Capital likes the Viscount as an aircraft, and its estimates of operating costs proved out almost to the penny. The trouble is its size. The Viscount's 44-seat capacity puts it at a disadvantage against 60-to 90-passenger Douglas DC-7s and Lockheed Super Constellations on highly traveled routes. Moreover, when Capital switched to Viscounts, it was unable to sell its aging fleet of DC-4s and early-model Constellations. Capital still flies the old planes, estimates that its inability to sell them cost about $1,000,000 last year, just about the extent of its deficit.
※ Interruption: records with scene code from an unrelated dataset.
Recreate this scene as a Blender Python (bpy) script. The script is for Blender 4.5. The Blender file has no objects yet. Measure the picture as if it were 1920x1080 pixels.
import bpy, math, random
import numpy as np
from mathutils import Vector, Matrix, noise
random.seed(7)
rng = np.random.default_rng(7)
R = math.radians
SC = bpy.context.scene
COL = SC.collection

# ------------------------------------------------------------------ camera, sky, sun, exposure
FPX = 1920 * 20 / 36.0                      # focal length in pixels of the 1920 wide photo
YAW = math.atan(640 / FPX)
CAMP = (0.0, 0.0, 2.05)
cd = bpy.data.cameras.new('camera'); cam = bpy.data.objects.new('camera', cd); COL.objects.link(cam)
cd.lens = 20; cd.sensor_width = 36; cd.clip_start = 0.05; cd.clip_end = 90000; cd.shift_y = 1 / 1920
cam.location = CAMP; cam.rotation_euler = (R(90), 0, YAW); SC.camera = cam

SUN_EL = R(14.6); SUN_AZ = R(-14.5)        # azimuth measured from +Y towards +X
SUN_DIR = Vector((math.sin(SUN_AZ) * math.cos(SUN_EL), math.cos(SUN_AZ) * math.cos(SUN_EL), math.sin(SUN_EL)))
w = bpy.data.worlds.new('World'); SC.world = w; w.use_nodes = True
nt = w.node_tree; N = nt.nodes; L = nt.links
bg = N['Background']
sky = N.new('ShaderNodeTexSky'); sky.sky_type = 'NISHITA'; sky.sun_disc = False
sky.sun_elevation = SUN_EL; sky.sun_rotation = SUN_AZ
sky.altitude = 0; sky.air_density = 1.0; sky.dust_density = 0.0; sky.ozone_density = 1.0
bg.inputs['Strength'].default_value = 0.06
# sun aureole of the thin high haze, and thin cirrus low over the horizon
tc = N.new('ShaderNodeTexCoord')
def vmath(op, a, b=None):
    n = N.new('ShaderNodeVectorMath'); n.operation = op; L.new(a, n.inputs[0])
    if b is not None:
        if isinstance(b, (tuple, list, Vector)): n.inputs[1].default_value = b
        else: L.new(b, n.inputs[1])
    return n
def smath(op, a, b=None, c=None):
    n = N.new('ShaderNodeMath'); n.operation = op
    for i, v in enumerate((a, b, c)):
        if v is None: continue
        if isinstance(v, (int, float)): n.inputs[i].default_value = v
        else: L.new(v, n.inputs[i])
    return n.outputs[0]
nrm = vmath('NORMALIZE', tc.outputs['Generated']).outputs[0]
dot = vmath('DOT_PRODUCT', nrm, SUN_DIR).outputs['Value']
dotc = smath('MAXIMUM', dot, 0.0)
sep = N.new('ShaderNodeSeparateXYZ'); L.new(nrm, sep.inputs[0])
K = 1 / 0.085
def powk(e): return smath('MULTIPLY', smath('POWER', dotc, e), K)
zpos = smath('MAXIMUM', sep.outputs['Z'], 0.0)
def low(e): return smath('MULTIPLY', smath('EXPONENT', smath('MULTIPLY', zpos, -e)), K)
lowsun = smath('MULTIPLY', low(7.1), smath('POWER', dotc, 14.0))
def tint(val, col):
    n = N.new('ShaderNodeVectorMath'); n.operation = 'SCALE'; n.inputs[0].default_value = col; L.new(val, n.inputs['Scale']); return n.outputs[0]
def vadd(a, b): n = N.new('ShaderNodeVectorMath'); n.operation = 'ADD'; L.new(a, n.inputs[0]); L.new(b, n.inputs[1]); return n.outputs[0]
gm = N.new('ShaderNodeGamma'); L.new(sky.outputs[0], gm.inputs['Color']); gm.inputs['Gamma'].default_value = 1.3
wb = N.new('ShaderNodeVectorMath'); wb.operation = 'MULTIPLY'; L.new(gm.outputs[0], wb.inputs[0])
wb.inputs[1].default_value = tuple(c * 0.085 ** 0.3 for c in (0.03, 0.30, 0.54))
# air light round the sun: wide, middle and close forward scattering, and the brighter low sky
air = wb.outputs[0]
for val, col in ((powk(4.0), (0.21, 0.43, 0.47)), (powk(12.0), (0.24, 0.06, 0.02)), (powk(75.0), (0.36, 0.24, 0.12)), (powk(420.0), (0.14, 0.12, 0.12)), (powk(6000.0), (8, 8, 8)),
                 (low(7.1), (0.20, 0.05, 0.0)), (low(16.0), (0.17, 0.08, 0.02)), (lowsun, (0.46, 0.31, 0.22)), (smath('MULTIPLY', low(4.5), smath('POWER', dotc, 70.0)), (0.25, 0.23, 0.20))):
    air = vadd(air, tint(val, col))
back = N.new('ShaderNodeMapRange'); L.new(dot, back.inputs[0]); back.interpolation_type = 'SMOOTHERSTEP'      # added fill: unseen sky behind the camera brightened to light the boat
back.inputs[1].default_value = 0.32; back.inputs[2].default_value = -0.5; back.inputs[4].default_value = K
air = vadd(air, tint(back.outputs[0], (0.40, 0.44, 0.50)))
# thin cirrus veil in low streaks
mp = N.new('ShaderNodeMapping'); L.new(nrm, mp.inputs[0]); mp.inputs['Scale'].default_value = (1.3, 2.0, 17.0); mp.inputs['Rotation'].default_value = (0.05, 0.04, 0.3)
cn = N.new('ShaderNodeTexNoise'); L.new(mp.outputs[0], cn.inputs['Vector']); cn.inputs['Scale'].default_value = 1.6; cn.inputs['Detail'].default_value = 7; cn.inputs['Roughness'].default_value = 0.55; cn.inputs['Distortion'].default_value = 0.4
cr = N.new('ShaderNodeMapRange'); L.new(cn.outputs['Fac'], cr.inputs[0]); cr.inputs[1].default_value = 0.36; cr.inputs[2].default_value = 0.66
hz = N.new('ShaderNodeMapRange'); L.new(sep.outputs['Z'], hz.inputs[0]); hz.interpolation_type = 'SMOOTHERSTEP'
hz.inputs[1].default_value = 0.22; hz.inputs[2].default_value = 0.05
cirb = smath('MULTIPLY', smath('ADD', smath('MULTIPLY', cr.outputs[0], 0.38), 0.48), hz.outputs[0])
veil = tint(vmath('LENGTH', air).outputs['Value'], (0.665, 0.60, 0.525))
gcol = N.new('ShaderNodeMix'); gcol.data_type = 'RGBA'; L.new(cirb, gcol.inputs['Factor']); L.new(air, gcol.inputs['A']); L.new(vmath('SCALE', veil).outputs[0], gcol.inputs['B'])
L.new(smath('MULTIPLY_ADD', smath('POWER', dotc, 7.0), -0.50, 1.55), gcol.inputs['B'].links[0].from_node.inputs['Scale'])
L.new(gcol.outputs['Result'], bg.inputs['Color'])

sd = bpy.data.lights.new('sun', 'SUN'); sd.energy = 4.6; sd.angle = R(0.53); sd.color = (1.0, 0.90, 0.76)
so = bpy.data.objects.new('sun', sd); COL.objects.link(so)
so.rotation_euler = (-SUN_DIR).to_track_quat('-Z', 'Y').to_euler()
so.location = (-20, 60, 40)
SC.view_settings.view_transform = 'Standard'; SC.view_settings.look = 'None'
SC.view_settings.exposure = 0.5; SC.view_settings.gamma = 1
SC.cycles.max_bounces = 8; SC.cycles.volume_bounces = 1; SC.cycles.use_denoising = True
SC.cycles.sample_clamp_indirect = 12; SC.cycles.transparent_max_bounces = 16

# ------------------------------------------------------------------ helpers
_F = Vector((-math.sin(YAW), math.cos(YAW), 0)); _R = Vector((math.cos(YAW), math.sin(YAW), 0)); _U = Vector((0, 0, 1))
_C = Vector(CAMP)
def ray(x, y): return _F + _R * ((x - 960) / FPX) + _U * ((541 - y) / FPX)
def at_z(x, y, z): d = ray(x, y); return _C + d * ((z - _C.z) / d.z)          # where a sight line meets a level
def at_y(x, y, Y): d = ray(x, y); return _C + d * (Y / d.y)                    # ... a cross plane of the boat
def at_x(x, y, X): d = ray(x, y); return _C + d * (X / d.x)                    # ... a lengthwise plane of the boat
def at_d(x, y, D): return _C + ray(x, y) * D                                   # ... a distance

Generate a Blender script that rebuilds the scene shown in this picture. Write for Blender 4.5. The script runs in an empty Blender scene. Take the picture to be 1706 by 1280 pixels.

Biggest Problem. Capital's biggest problem is its route system. Serving 51 cities from New York west to Minneapolis and south to New Orleans, it competes for 80% of its traffic with giants of the airline business--American Airlines and Eastern Air Lines. Against such rugged competition, profits are lower; yet the other lines have choice long hops to balance their route structure. By contrast, Capital shuttles back and forth between cities as close as 50 miles apart, acting almost as a businessman's commuter line with all the extra expenses of many stops.
To ride out the storm last week. Capital President David H. Baker and Chairman J. H. ("Slim") Carmichael flew to London, hoping to stretch out payments on their Viscount fleet. In addition. Capital is economizing everywhere, may trim its 8,000-man payroll by 10%. Yet its main hope rests with CAB. Barring subsidy, it wants a healthy fare increase. Without it, Capital may eventually be forced to shut down or merge, possibly with Northwest Airlines.